## Supplied material:
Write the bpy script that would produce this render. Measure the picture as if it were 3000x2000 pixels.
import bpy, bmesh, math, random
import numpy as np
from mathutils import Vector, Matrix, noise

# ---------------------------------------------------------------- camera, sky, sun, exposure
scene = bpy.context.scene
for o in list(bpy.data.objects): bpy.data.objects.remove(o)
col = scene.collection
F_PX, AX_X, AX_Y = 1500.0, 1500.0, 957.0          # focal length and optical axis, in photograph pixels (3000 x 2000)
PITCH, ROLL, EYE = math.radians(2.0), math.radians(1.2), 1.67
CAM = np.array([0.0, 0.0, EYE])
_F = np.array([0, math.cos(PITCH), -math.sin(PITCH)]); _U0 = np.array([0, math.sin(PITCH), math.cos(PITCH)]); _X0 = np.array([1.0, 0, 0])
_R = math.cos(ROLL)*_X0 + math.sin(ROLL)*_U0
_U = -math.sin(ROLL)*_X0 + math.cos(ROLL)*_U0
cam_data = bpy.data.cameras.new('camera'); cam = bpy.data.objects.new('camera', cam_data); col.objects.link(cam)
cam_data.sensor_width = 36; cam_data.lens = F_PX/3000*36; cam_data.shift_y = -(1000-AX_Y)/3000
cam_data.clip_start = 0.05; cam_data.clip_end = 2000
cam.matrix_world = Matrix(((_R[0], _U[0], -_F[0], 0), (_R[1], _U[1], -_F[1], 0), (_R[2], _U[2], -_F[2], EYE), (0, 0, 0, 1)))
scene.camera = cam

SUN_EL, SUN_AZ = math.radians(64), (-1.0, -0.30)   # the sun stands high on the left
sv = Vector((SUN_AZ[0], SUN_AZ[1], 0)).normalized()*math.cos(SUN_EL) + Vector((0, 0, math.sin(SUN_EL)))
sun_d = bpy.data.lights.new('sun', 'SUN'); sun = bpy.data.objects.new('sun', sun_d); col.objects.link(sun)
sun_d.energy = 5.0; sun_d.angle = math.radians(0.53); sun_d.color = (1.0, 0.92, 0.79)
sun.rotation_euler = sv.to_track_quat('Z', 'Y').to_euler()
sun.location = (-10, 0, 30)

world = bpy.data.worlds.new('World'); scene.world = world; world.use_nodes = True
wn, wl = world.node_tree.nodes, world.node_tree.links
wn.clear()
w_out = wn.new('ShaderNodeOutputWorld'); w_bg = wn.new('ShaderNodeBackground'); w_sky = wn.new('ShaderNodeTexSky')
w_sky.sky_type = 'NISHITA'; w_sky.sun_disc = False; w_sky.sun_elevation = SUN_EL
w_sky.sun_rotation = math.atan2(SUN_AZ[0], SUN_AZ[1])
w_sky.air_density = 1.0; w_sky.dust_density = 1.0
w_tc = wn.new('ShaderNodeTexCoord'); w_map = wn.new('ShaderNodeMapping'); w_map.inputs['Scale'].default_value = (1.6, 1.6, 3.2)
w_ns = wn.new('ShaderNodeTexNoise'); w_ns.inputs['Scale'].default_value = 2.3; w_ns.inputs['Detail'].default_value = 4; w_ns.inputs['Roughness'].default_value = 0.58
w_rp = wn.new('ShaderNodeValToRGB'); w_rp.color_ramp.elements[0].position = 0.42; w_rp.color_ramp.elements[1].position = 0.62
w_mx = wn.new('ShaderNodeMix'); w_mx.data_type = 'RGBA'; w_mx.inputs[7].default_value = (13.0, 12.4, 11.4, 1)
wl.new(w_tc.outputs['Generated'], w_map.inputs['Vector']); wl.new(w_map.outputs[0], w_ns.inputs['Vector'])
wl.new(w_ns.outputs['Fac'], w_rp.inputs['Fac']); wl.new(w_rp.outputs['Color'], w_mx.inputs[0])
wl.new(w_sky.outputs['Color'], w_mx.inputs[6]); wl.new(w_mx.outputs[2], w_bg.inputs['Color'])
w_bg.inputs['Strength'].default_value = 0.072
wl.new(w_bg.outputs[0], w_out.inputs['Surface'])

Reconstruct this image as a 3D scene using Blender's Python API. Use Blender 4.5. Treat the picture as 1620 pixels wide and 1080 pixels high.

## Work to be completed:
All entries must be repeated verbatim.

## Solution to the exercise:
Write the bpy script that would produce this render. Measure the picture as if it were 3000x2000 pixels.
import bpy, bmesh, math, random
import numpy as np
from mathutils import Vector, Matrix, noise

# ---------------------------------------------------------------- camera, sky, sun, exposure
scene = bpy.context.scene
for o in list(bpy.data.objects): bpy.data.objects.remove(o)
col = scene.collection
F_PX, AX_X, AX_Y = 1500.0, 1500.0, 957.0          # focal length and optical axis, in photograph pixels (3000 x 2000)
PITCH, ROLL, EYE = math.radians(2.0), math.radians(1.2), 1.67
CAM = np.array([0.0, 0.0, EYE])
_F = np.array([0, math.cos(PITCH), -math.sin(PITCH)]); _U0 = np.array([0, math.sin(PITCH), math.cos(PITCH)]); _X0 = np.array([1.0, 0, 0])
_R = math.cos(ROLL)*_X0 + math.sin(ROLL)*_U0
_U = -math.sin(ROLL)*_X0 + math.cos(ROLL)*_U0
cam_data = bpy.data.cameras.new('camera'); cam = bpy.data.objects.new('camera', cam_data); col.objects.link(cam)
cam_data.sensor_width = 36; cam_data.lens = F_PX/3000*36; cam_data.shift_y = -(1000-AX_Y)/3000
cam_data.clip_start = 0.05; cam_data.clip_end = 2000
cam.matrix_world = Matrix(((_R[0], _U[0], -_F[0], 0), (_R[1], _U[1], -_F[1], 0), (_R[2], _U[2], -_F[2], EYE), (0, 0, 0, 1)))
scene.camera = cam

SUN_EL, SUN_AZ = math.radians(64), (-1.0, -0.30)   # the sun stands high on the left
sv = Vector((SUN_AZ[0], SUN_AZ[1], 0)).normalized()*math.cos(SUN_EL) + Vector((0, 0, math.sin(SUN_EL)))
sun_d = bpy.data.lights.new('sun', 'SUN'); sun = bpy.data.objects.new('sun', sun_d); col.objects.link(sun)
sun_d.energy = 5.0; sun_d.angle = math.radians(0.53); sun_d.color = (1.0, 0.92, 0.79)
sun.rotation_euler = sv.to_track_quat('Z', 'Y').to_euler()
sun.location = (-10, 0, 30)

world = bpy.data.worlds.new('World'); scene.world = world; world.use_nodes = True
wn, wl = world.node_tree.nodes, world.node_tree.links
wn.clear()
w_out = wn.new('ShaderNodeOutputWorld'); w_bg = wn.new('ShaderNodeBackground'); w_sky = wn.new('ShaderNodeTexSky')
w_sky.sky_type = 'NISHITA'; w_sky.sun_disc = False; w_sky.sun_elevation = SUN_EL
w_sky.sun_rotation = math.atan2(SUN_AZ[0], SUN_AZ[1])
w_sky.air_density = 1.0; w_sky.dust_density = 1.0
w_tc = wn.new('ShaderNodeTexCoord'); w_map = wn.new('ShaderNodeMapping'); w_map.inputs['Scale'].default_value = (1.6, 1.6, 3.2)
w_ns = wn.new('ShaderNodeTexNoise'); w_ns.inputs['Scale'].default_value = 2.3; w_ns.inputs['Detail'].default_value = 4; w_ns.inputs['Roughness'].default_value = 0.58
w_rp = wn.new('ShaderNodeValToRGB'); w_rp.color_ramp.elements[0].position = 0.42; w_rp.color_ramp.elements[1].position = 0.62
w_mx = wn.new('ShaderNodeMix'); w_mx.data_type = 'RGBA'; w_mx.inputs[7].default_value = (13.0, 12.4, 11.4, 1)
wl.new(w_tc.outputs['Generated'], w_map.inputs['Vector']); wl.new(w_map.outputs[0], w_ns.inputs['Vector'])
wl.new(w_ns.outputs['Fac'], w_rp.inputs['Fac']); wl.new(w_rp.outputs['Color'], w_mx.inputs[0])
wl.new(w_sky.outputs['Color'], w_mx.inputs[6]); wl.new(w_mx.outputs[2], w_bg.inputs['Color'])
w_bg.inputs['Strength'].default_value = 0.072
wl.new(w_bg.outputs[0], w_out.inputs['Surface'])

Reconstruct this image as a 3D scene using Blender's Python API. Use Blender 4.5. Treat the picture as 1620 pixels wide and 1080 pixels high.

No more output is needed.